Gerzina's interest in Burnett developed from a shorter piece on the author she contributed to Nineteenth-Century American Women Writers (1997), edited by Denise D. Knight five years ago. "I thought that I should keep going since I had already delved so deeply into the abundance of material that she had published in her lifetime," said Gerzina.
Gerzina said at first she had reservations about contacting Burnett's relatives, uncertain whether they would open the archives to her. They turned out to be quite welcoming, so she made plans to fly to Texas on September 12, 2001.
Instead of traveling by plane after the terrorist attacks, she took a train to Dallas. "When I arrived I was greeted by her great-great granddaughter who welcomed me into her home and invited me to explore boxes and boxes of Burnett's letters, manuscripts, prints, and photos no one had ever seen," said Gerzina.
With this new trove of research materials, she became aware of Burnett's more complex persona.

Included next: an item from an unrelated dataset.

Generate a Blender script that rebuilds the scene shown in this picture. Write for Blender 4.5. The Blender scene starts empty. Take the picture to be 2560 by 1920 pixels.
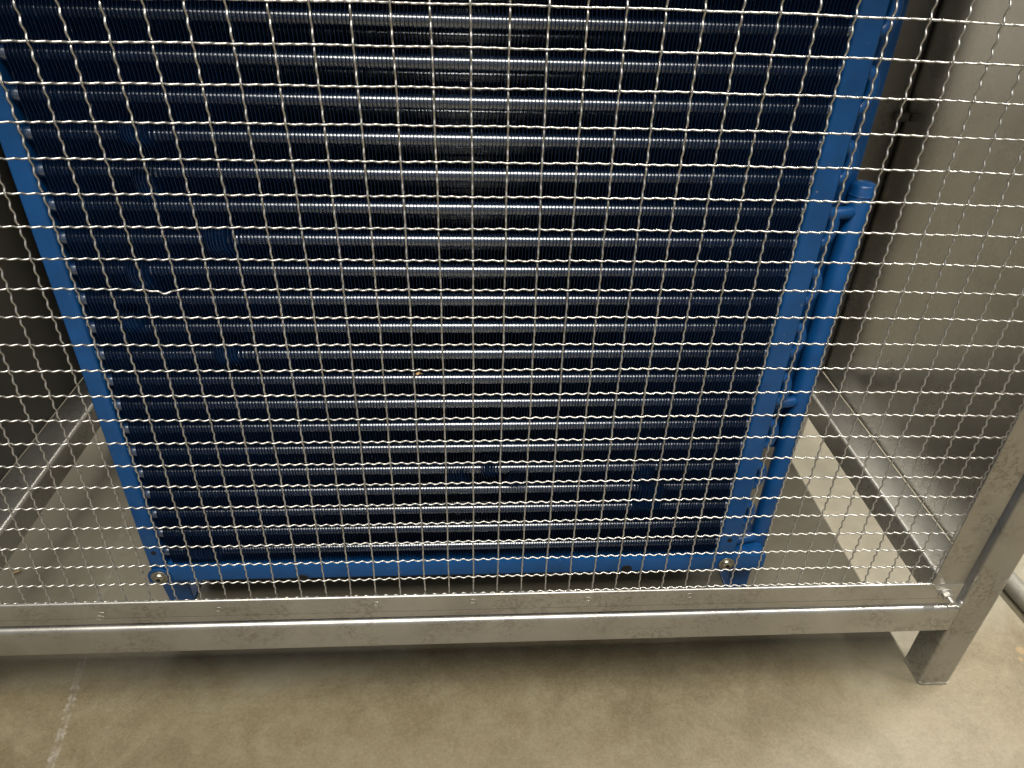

She was a very successful author of adult books in her time, although today she is mostly known for her children's books, especially The Secret Garden. According to Gerzina, Burnett had a very complicated relationship with her own children, spending a great deal of time away from them - sometimes a year at a time.
Burnett sent her first short story to an editor as a teenager after coming to America. Due to the death of Burnett's father, her family's finances were precarious, and she thought that she could earn money by writing. After her first story, Surly Tim's Trouble, was published in Scribner's Magazine, she was quickly pursued by other publishers for more stories, and became her family's sole breadwinner.
Burnett was a free-spirit who made - and spent - a fortune and whose unconventional lifestyle was often criticized by her peers and the press. She married twice but only did so to satisfy the social pressures of the time.
Burnett wrote some 40 books and several plays and was the best-paid woman writer of her time - no publisher ever turned down her work. Her most famous book, Little Lord Fauntleroy, published in 1886, her 18th, was intended as a children's book, but had the most appeal with mothers, who adopted the main character with long curls and velvet suit with white collar, as the ideal young boy. The book sold over half a million copies, and Burnett won a lawsuit in England over its dramatic rights, establishing a precedent, which was incorporated into British copyright law in the early 1900s.
Burnett's later books included Sara Crewe (1888), which was dramatized as The Little Princess, and The Secret Garden (1896), both children's books. Her writing and extensive travels became wearing and after leaving her second husband Burnett retired to Long Island, where she died in 1924.
"We now think of writing as an art form and as an expression of freedom. For Burnett it was a matter of survival, yet she was one of the most talented and beloved artists and writers at that time," said Gerzina.